Backed by the Rockefeller Foundation and overseen by the Boston University School of Public Health, the group of commissioners included public health academics and advocates, as well as representatives from Facebook and Microsoft. Their report defines the social determinants of health as “all forces outside the body that affect health.”

 “We are leagues away from thinking through the issues around data ownership and making sure that the people who are being assessed and measured with data actually have a say in the data that is collected about them and how those data are used”

— Sandro Galea, dean, Boston University School of Public Health

The topic has been studied before, including by a 2008 World Health Organization commission. However, Sandro Galea, dean at the Boston University School of Public Health and chair of the 3-D Commission, told Devex that the added value of the new work was to consider how varying factors in health can be measured.

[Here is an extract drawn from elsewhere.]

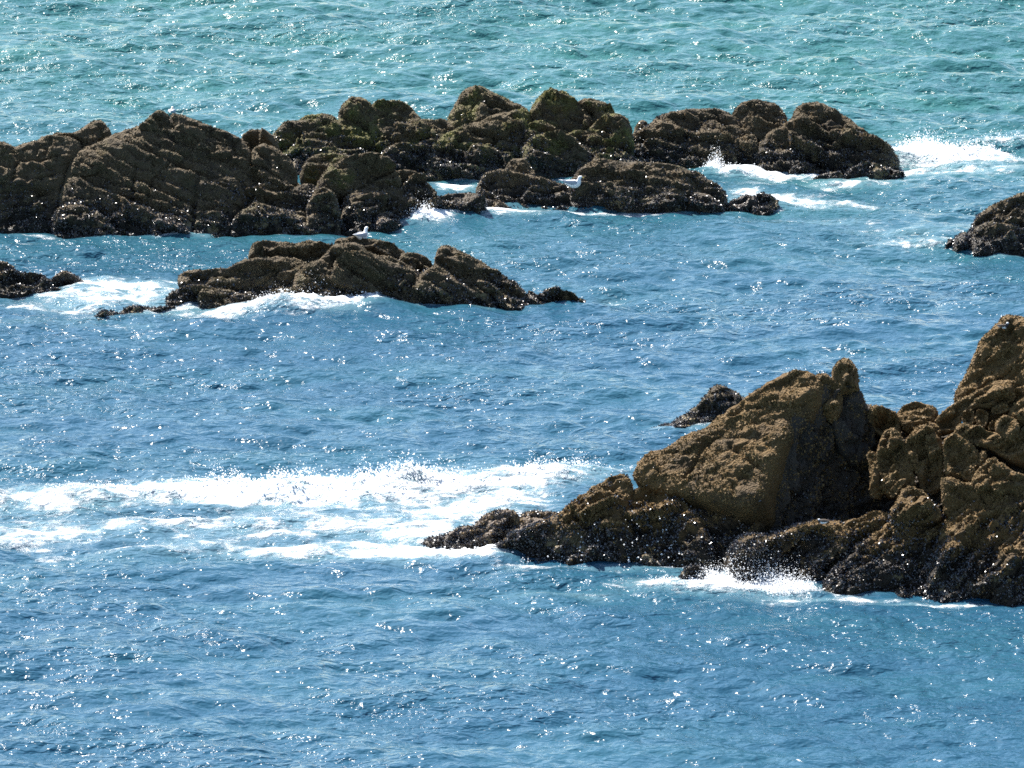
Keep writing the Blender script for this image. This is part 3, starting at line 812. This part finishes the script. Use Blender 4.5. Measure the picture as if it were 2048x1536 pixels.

For instance, 1 of 6 principles formulated by the group is that “All available data resources on the determinants of health should be used to inform decision-making about health.” At the same time, Galea pointed to the group’s insistence on transparency and accountability in how people’s data are used.

“We are leagues away from thinking through the issues around data ownership and making sure that the people who are being assessed and measured with data actually have a say in the data that is collected about them and how those data are used,” Galea said.

Galea noted that some “data giants” such as Microsoft and Facebook were “willing to be part of the process” of the commission, though “now in terms of where the process leads and whether or not there is a set of prescriptions that emerge from it and where that takes us is an open question.”

When the group was announced last year, Naveen Rao, senior vice president for health at the Rockefeller Foundation, told Devex that he hoped the report would provide “an action plan, a roadmap” for decision-makers, with a “crisp set of actionable items.”

But Galea said that after much discussion the commissioners decided it was reasonable to focus on overarching principles for policymakers instead.

That was based partly on a “realistic recognition of where the world is,” Galea said, arguing that it remains poorly understood by those in authority that housing and transportation and taxation affect health, for example.

“So [the report] is pushing us there, while we thought that any more concrete roadmaps would actually be unrealistic at this point in time.”